McCarthy has pressed oil executives to share ideas for addressing the climate crisis and reducing emissions. The administration's messaging has deepened fissures within the US industry as the larger, more diversified companies and industry groups representing them have expressed readiness to meet the administration halfway on its climate goals. The American Petroleum Institute on 25 March formally endorsed a carbon price as capable of "harnessing the power of markets to drive innovation and to drive emissions ever lower" — a remarkable reversal for the leading US oil industry group, which has torpedoed past attempts at climate legislation. But smaller producers see any regulatory change as an economic hit and prefer to fight it.

Counter-messaging

The industry and its allies in Congress and state governments are already pushing back against Biden's agenda, with 14 states suing the administration to overturn a pause on new oil and gas leases on federal lands. Rescinding federal permits for TC Energy's 830,000 b/d Keystone XL pipeline project resulted in thousands of pipelayers being laid off, according to Republican critics, who contend that even more jobs are at risk. But "oil and gas jobs aren't going anywhere", the White House says, and Biden's efforts to accelerate the energy transition and decarbonise the US economy is "where the industry is largely going anyway". Biden's energy transition plans would create millions of clean energy jobs, including through the passage of infrastructure bills, it says.

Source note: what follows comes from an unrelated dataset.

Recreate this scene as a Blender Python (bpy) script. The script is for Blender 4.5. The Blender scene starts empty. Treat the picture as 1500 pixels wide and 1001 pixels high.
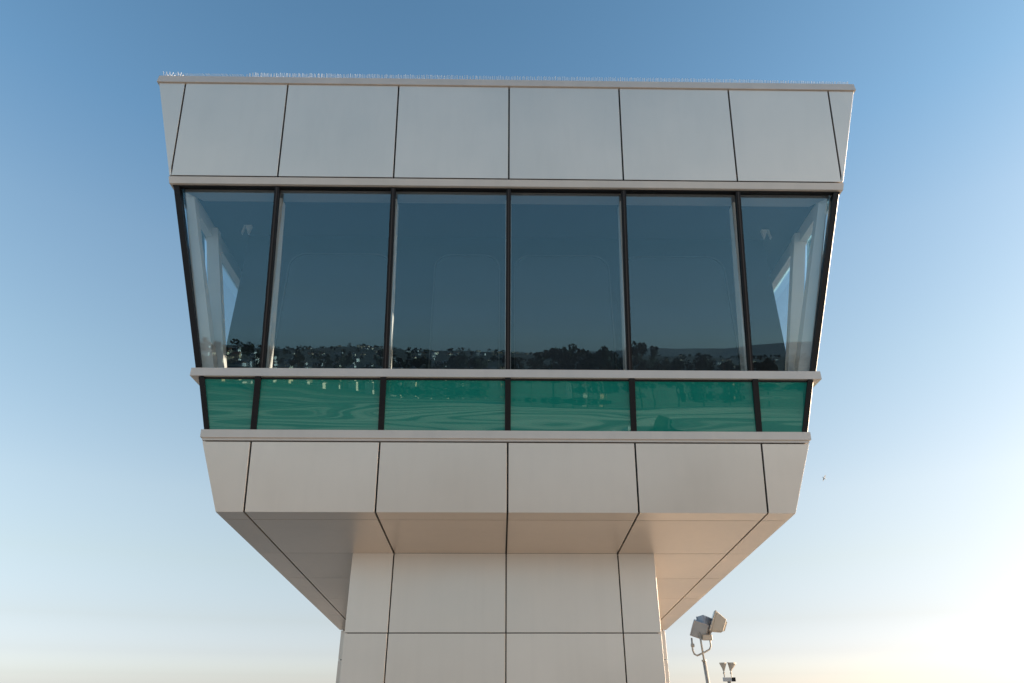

One such bill — unveiled this month by the Democrats on the House of Representatives Energy and Commerce Committee — would spend tens of billions of dollars on infrastructure for electric vehicles, power grid modernisation, increasing the federal vehicle fleet powered by alternative fuels and spurring US manufacture of electric vehicle batteries. Republicans have criticised the bill for trying to "take America back to the dark ages". Oil and gas production on federal lands "will be key to ensuring the US remains a key player in the worldwide energy picture", industry group the Independent Petroleum Association of America said at a 25 March online forum held by the Interior Department before it finalises its next steps on federal oil and gas development.